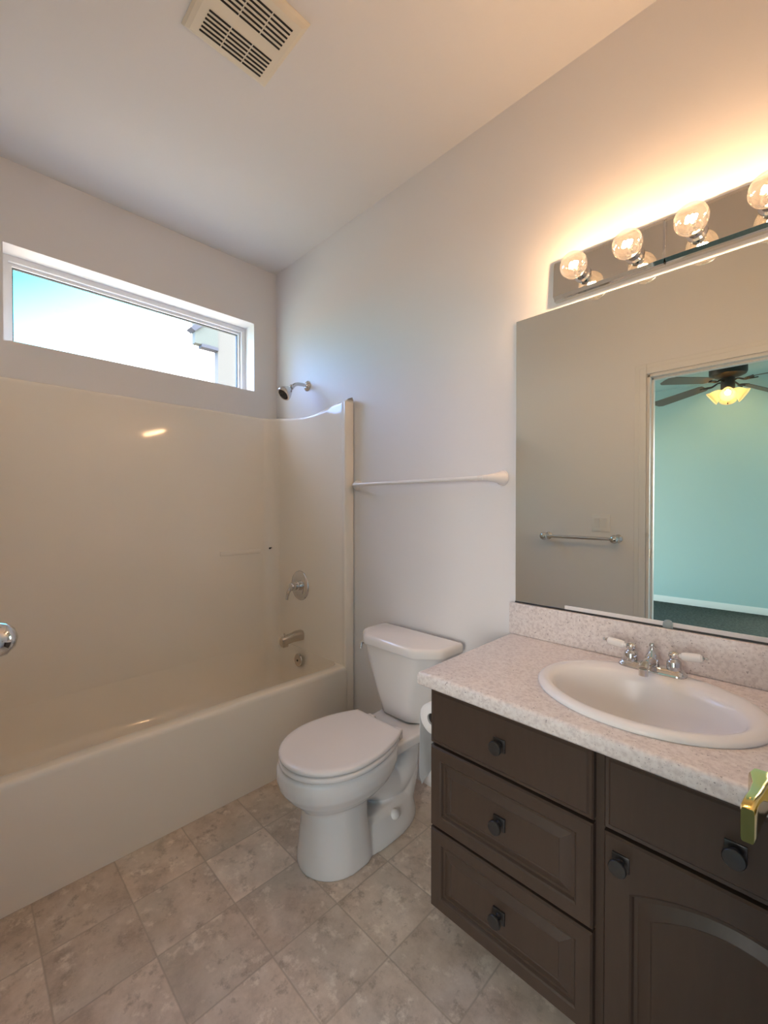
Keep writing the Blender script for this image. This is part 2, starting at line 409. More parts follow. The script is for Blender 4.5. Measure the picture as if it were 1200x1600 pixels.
# bathroom door, swung open against the right wall, with its lever
bm = NB(); box(bm, 2.535, 2.57, -1.535, -.825, .012, 2.03, .002, 1)
for z0, z1 in ((.20, .85), (1.02, 1.90)):
    for s in (2.533, ): box(bm, s-.004, s+.004, -1.43, -.93, z0, z1, .003, 1)
door = struct('door_1', bm, 'trim')
bm = NB(); lathe(bm, (2.535, -.895, .945), (-1, 0, 0), [(.033, 0), (.033, .004), (.029, .009), (.014, .011), (.012, .012), (.011, .058), (.013, .062), (.013, .075)], 28)
hd = obj('door_handle', bm, 'brass', door)
bm = NB()
secs = []
for y, zc, hz, xc, hx in ((-.878, .943, .014, 2.464, .009), (-.895, .944, .016, 2.464, .0115), (-.92, .948, .014, 2.464, .007), (-.95, .953, .0145, 2.463, .0060), (-.975, .957, .016, 2.4615, .0058), (-.992, .957, .0165, 2.4603, .0058), (-.996, .957, .0155, 2.4603, .0048)):
    secs.append([(xc+hx*sx_, y, zc+hz*sz_) for sx_, sz_ in rpoly([(-1, -1), (1, -1), (1, 1), (-1, 1)], .35, 3)])
loft(bm, secs); obj('lever', bm, 'brass', hd)

# neighbouring house outside the window
h = thing('neighbouring_house', 'corner of a pale neighbouring house with boxed eave seen through the high window', 'house', (-3.5, 1.16, 0))
bm = NB(); box(bm, -3.62, -3.5, 1.165, 5, 0, 4.6); obj('house_wall', bm, 'ext', h)
bm = NB(); box(bm, -3.60, -3.49, .842, 1.164, 3.49, 3.95); obj('eave_box', bm, 'ext_t', h)
bm = NB(); box(bm, -3.60, -3.48, .93, 1.164, 3.455, 3.50); obj('soffit_trim', bm, 'ext_d', h)
bm = NB(); loft(bm, [[(x, y, z) for y, z in ((.770, 3.67), (.835, 3.64), (1.9, 4.6), (1.83, 4.63))] for x in (-3.62, -3.46)]); obj('rake_board', bm, 'ext_d', h)

# ------------------------------------------------------------------ one-piece bathtub and shower surround
TX, TY0, TZ = .774, -1.50, .404
tub = thing('bathtub_surround', 'white gloss fibreglass bathtub with tall moulded shower walls under the high window', 'bathtub', (.4, -.75, 0))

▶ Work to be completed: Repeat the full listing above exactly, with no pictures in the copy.

▶ Solution to the problem:
Keep writing the Blender script for this image. This is part 2, starting at line 409. More parts follow. The script is for Blender 4.5. Measure the picture as if it were 1200x1600 pixels.
# bathroom door, swung open against the right wall, with its lever
bm = NB(); box(bm, 2.535, 2.57, -1.535, -.825, .012, 2.03, .002, 1)
for z0, z1 in ((.20, .85), (1.02, 1.90)):
    for s in (2.533, ): box(bm, s-.004, s+.004, -1.43, -.93, z0, z1, .003, 1)
door = struct('door_1', bm, 'trim')
bm = NB(); lathe(bm, (2.535, -.895, .945), (-1, 0, 0), [(.033, 0), (.033, .004), (.029, .009), (.014, .011), (.012, .012), (.011, .058), (.013, .062), (.013, .075)], 28)
hd = obj('door_handle', bm, 'brass', door)
bm = NB()
secs = []
for y, zc, hz, xc, hx in ((-.878, .943, .014, 2.464, .009), (-.895, .944, .016, 2.464, .0115), (-.92, .948, .014, 2.464, .007), (-.95, .953, .0145, 2.463, .0060), (-.975, .957, .016, 2.4615, .0058), (-.992, .957, .0165, 2.4603, .0058), (-.996, .957, .0155, 2.4603, .0048)):
    secs.append([(xc+hx*sx_, y, zc+hz*sz_) for sx_, sz_ in rpoly([(-1, -1), (1, -1), (1, 1), (-1, 1)], .35, 3)])
loft(bm, secs); obj('lever', bm, 'brass', hd)

# neighbouring house outside the window
h = thing('neighbouring_house', 'corner of a pale neighbouring house with boxed eave seen through the high window', 'house', (-3.5, 1.16, 0))
bm = NB(); box(bm, -3.62, -3.5, 1.165, 5, 0, 4.6); obj('house_wall', bm, 'ext', h)
bm = NB(); box(bm, -3.60, -3.49, .842, 1.164, 3.49, 3.95); obj('eave_box', bm, 'ext_t', h)
bm = NB(); box(bm, -3.60, -3.48, .93, 1.164, 3.455, 3.50); obj('soffit_trim', bm, 'ext_d', h)
bm = NB(); loft(bm, [[(x, y, z) for y, z in ((.770, 3.67), (.835, 3.64), (1.9, 4.6), (1.83, 4.63))] for x in (-3.62, -3.46)]); obj('rake_board', bm, 'ext_d', h)

# ------------------------------------------------------------------ one-piece bathtub and shower surround
TX, TY0, TZ = .774, -1.50, .404
tub = thing('bathtub_surround', 'white gloss fibreglass bathtub with tall moulded shower walls under the high window', 'bathtub', (.4, -.75, 0))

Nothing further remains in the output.